The term ‘cosy catastrophe’ was coined by Brian Aldiss in his science fiction history Billion Year Spree. Cosy catastrophes are stories involving a sudden non-violent event wiping out most of civilization; the cosiness refers to the conceit of a band of survivors left to rebuild society in relative comfort. Aldiss originally used the phrase to describe (with a hint of criticism, perhaps) John’s Wyndham’s novels, particularly The Day of the Triffids.

I think I’ve always been interested in cosy catastrophes, although I didn’t learn about Aldiss’ phrase until yesterday. I read The Day of the Triffids when I was 10 or 11, and while I found the catastrophe itself terrifying (the population watch blazing green comets in the sky, which by morning has rendered them all blind), I was caught by the idea of survivors having free reign over the country, with society in tatters. I’ve since read a bunch of dystopian and post-apocalyptic novels – but I think that the concept of the cosy catastrophe is the aspect that really chimes with me.

But why? I’m starting to think it’s not too healthy an interest. Jo Walton points out that the survivors in the archetypal 1950s cosy catastrophe fiction are from the middle classes (with the working classes conveniently wiped out), and they rarely lose anyone significant to them. This allows the survivors to be nostalgic and yet able to recreate society from a more appealing starting-point.

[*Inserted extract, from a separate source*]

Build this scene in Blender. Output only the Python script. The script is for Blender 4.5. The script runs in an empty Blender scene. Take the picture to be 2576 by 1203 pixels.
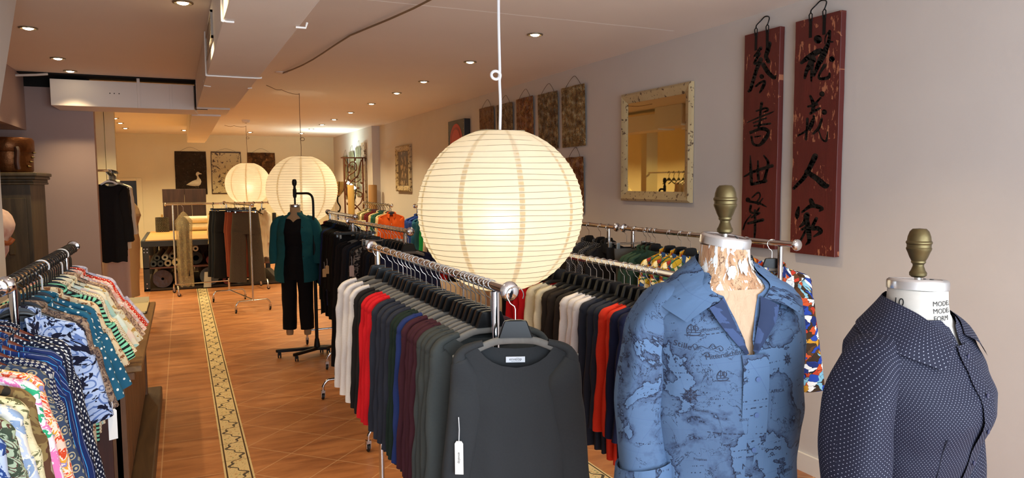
import bpy, bmesh, math, random
from mathutils import Vector, Matrix, noise
from mathutils.bvhtree import BVHTree
pi = math.pi
S = bpy.context.scene
COL = S.collection
rad = math.radians

# ------------------------------------------------------------------ camera
IW, IH, FPX = 2576.0, 1203.0, 1800.0
CAMZ = 1.90
_t, _p, _r = rad(24.75), rad(4.54), rad(0.36)
_f = Vector((math.sin(_t)*math.cos(_p), math.cos(_t)*math.cos(_p), -math.sin(_p)))
_rt = Vector((math.cos(_t), -math.sin(_t), 0.0))
_up = _rt.cross(_f)
RT = _rt*math.cos(_r) - _up*math.sin(_r)
UP = _up*math.cos(_r) + _rt*math.sin(_r)
FW = _f
CAM = Vector((0, 0, CAMZ))
cd = bpy.data.cameras.new('camera')
cam = bpy.data.objects.new('camera', cd)
COL.objects.link(cam)
m3 = Matrix((RT, UP, -FW)).transposed()
cam.matrix_world = Matrix.Translation(CAM) @ m3.to_4x4()
cd.sensor_width = 36.0
cd.lens = 36.0*FPX/IW
cd.clip_start = 0.05
S.camera = cam

def ray(px, py):
    return FW + RT*((px-IW/2)/FPX) - UP*((py-IH/2)/FPX)
def onz(px, py, z):
    d = ray(px, py); return CAM + d*((z-CAMZ)/d.z)
def ony(px, py, y):
    d = ray(px, py); return CAM + d*(y/d.y)
def onx(px, py, x):
    d = ray(px, py); return CAM + d*(x/d.x)
def ond(px, py, t):
    return CAM + ray(px, py)*t
def y_at(px, x, z):
    """y of the point (x, y, z) that stands at picture column px"""
    k = (px-IW/2)/FPX
    q = Vector((x, 0, z))-CAM
    a, b = q.dot(RT), q.dot(FW)
    return (k*b-a)/(RT.y-k*FW.y)

# ------------------------------------------------------------------ view, world, daylight
S.view_settings.view_transform = 'Standard'
S.view_settings.look = 'None'
S.view_settings.exposure = 0.62
S.view_settings.gamma = 1.0
S.view_settings.use_curve_mapping = False
S.cycles.use_denoising = True
S.cycles.max_bounces = 8
S.cycles.diffuse_bounces = 4
S.cycles.glossy_bounces = 4
S.cycles.transmission_bounces = 6
S.cycles.transparent_max_bounces = 12
S.cycles.sample_clamp_indirect = 4.0
S.cycles.caustics_reflective = False
S.cycles.caustics_refractive = False
W = bpy.data.worlds.new('world'); S.world = W
W.use_nodes = True
bg = W.node_tree.nodes['Background']
bg.inputs[0].default_value = (0.62, 0.78, 1.0, 1)
bg.inputs[1].default_value = 0.35

def area(name, loc, rot, sx, sy, power, col):
    l = bpy.data.lights.new(name, 'AREA'); l.shape = 'RECTANGLE'
    l.size, l.size_y, l.energy, l.color = sx, sy, power, col
    o = bpy.data.objects.new(name, l); o.location = loc; o.rotation_euler = rot
    COL.objects.link(o); return o
# daylight through the shop window behind the photographer
DAY = area('shop_window_daylight', (1.3, -1.72, 1.65), (rad(90), 0, 0), 4.2, 2.3, 185, (0.76, 0.88, 1.0))
WARM = (1.0, 0.75, 0.41)
SPOT_W = 46.0
LANTERN_W = 5.6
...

Is my interest as self-centred as Jo Walton suggests? Maybe. I can think of a lot of aspects of a sudden non-violent catastrophe that appeal:

  • a fresh start
  • a new, clear purpose for life
  • a united background with fellow survivors
  • a need to learn and use practical skills

The final point is the one that often leads me to imagine a post-apocalypse world – i.e. what skills do I have that’ll help me to survive after an apocalypse? (Not many!) For the last few years I’ve been working on lengthy, often meandering editorial projects, so I can see the appeal of immediate and practical work. I guess there’s a self-indulgent excitement about the idea of wiping the slate clean in other senses too, particularly the idea of a less complex post-disaster society.

So, I’ll accept the fact that my interest in cosy catastrophes is a kind of wish-fulfilment fantasy. I think I’m ok with that. I’m keen to think more carefully about fictional cosy catastrophes, partly to understand writer’s wish-fulfilments, but mainly to understand my own.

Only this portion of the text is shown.